:: MATERIAL TO PROCESS ::
────────────────────────────────────────
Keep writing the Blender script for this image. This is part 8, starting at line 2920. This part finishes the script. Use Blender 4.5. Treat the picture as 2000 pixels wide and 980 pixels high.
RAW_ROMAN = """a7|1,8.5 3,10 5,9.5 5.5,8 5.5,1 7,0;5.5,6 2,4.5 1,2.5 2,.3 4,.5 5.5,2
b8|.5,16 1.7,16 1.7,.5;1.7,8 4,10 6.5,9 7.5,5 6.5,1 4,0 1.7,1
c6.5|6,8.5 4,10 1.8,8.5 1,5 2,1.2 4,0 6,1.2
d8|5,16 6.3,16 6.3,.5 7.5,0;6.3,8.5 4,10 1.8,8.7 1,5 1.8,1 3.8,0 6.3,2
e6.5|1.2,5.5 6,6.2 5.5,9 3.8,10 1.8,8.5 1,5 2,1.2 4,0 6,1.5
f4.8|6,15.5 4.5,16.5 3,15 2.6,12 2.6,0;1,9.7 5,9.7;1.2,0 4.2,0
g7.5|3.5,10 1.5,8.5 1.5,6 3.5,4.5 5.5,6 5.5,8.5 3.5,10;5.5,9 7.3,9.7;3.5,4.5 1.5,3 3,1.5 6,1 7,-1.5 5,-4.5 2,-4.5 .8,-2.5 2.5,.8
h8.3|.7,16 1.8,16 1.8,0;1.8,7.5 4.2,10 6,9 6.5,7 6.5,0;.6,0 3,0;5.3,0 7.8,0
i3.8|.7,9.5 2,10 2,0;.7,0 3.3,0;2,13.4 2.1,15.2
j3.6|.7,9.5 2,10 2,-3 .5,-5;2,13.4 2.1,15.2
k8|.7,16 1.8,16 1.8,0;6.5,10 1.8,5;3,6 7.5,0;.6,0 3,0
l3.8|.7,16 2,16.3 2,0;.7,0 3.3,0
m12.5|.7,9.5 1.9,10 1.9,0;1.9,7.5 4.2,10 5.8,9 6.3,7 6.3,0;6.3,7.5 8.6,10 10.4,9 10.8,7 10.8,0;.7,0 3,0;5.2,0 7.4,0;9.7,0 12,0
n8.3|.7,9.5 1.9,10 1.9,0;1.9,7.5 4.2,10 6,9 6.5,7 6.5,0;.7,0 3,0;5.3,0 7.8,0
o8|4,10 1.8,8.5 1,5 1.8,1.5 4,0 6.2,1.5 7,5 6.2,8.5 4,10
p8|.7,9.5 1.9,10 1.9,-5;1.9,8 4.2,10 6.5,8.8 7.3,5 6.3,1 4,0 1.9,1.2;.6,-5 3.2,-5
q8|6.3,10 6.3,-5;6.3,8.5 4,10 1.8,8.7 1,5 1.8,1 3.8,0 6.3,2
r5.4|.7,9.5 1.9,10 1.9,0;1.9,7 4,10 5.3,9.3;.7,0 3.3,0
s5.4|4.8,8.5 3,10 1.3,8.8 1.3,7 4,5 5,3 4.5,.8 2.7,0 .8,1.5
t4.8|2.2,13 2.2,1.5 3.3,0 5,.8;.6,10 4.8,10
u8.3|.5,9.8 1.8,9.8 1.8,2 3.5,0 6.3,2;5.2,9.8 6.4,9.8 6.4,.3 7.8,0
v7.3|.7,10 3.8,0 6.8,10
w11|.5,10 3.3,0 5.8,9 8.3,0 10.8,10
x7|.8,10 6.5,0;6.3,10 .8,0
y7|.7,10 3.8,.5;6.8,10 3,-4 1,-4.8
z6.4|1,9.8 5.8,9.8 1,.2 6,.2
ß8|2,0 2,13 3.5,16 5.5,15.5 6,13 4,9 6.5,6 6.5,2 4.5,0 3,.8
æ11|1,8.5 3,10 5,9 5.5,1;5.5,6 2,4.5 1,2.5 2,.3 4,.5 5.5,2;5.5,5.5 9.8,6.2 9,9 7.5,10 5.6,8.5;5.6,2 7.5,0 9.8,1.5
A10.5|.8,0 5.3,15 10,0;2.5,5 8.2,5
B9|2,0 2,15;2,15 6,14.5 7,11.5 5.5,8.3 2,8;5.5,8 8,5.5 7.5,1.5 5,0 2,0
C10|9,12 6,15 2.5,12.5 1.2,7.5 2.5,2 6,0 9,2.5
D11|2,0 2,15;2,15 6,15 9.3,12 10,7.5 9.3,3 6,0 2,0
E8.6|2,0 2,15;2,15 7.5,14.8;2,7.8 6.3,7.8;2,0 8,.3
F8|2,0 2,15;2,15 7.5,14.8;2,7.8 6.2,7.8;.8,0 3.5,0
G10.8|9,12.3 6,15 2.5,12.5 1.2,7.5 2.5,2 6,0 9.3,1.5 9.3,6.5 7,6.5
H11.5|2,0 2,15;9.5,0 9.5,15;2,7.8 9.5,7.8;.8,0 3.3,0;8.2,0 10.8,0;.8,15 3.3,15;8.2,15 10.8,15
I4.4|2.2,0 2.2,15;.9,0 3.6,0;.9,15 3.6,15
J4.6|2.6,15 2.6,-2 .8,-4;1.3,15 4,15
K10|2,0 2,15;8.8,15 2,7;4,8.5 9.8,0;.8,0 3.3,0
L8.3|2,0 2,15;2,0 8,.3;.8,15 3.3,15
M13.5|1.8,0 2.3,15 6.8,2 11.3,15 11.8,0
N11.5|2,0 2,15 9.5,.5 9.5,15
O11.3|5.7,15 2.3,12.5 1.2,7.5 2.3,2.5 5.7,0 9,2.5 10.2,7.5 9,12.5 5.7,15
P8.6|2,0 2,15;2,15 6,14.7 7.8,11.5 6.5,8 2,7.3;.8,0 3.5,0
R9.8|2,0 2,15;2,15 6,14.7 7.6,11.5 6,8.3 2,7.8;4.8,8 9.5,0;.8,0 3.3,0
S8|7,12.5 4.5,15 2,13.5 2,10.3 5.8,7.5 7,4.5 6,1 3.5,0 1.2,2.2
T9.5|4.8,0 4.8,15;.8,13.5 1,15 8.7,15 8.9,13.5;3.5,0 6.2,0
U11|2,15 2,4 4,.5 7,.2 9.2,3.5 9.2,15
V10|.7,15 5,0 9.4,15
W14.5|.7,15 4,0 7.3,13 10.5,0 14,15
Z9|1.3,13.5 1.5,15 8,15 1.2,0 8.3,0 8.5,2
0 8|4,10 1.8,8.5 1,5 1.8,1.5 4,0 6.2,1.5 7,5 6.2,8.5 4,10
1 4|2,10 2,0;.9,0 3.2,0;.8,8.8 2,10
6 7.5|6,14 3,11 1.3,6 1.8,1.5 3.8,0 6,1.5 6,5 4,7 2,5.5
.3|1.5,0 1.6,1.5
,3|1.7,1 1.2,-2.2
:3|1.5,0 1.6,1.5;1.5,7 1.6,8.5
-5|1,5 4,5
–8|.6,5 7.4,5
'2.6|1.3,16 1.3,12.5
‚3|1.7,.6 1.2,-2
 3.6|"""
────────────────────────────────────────
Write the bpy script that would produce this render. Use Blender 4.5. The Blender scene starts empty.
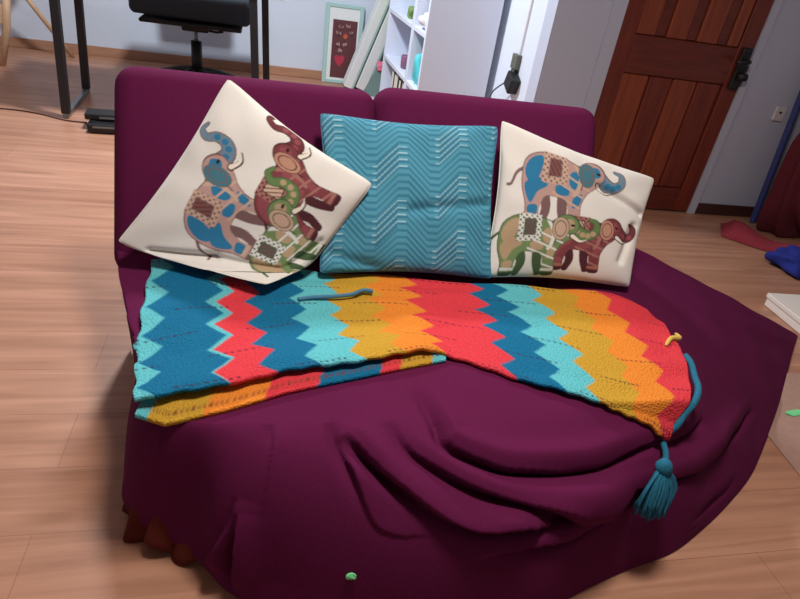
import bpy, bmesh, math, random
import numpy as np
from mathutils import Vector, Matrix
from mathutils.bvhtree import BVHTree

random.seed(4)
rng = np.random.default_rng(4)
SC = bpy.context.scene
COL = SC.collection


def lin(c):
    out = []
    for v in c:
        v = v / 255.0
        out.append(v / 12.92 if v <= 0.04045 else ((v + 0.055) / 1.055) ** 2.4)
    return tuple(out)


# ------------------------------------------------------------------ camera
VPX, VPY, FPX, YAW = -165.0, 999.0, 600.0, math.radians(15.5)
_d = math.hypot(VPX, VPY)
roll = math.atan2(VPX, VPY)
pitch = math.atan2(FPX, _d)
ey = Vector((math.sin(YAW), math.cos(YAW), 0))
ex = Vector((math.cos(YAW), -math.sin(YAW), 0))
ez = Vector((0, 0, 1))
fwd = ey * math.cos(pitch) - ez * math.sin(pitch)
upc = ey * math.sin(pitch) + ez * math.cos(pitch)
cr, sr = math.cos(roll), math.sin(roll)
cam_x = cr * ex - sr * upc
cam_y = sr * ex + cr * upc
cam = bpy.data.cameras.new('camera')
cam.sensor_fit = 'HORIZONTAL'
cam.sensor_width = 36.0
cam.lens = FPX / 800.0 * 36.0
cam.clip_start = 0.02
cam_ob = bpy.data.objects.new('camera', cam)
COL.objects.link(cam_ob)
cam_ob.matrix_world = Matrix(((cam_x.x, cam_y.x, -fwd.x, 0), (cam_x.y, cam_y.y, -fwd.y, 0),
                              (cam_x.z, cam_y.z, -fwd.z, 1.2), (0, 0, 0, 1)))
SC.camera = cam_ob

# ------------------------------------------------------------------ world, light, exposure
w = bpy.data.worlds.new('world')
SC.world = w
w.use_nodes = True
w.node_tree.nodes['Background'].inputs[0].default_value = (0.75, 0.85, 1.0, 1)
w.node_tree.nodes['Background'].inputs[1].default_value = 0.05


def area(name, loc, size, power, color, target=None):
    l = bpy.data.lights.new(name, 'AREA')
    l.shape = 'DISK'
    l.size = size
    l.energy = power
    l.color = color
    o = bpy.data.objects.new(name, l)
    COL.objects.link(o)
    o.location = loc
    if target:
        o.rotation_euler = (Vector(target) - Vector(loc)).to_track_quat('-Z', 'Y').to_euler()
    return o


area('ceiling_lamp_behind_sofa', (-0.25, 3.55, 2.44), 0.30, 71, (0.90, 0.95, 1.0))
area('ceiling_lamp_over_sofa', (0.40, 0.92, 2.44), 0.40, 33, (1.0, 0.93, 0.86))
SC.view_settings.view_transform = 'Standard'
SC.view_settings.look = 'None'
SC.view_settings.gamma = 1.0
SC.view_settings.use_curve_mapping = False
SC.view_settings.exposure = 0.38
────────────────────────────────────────
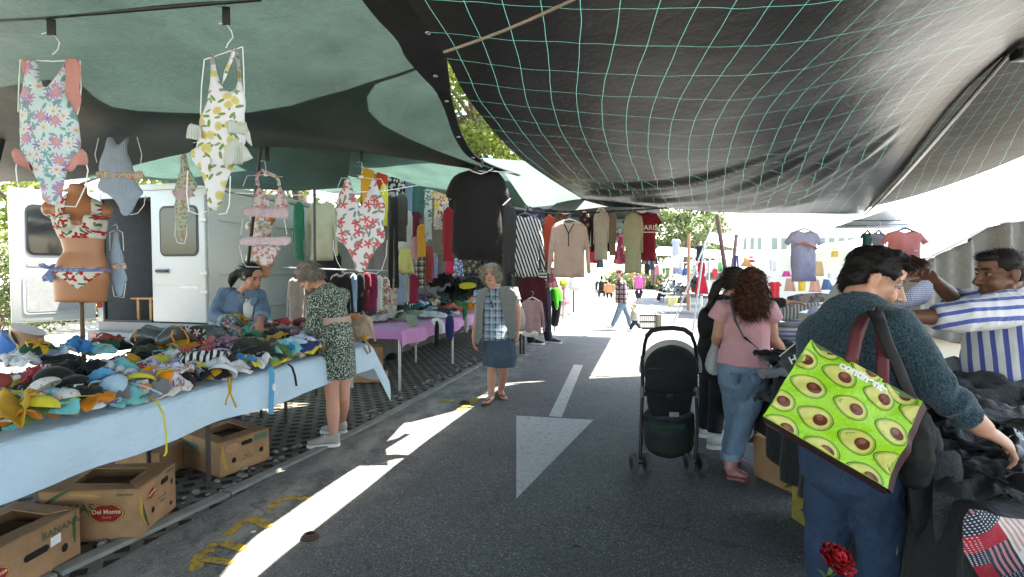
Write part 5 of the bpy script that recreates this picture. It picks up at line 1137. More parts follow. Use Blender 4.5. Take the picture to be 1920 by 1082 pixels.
────────────────────────────────────────
:: DIRECTION ::
Work out how many lines of the material above contain the word "Write", then give only that figure.

:: RESULT OF THE TASK ::
2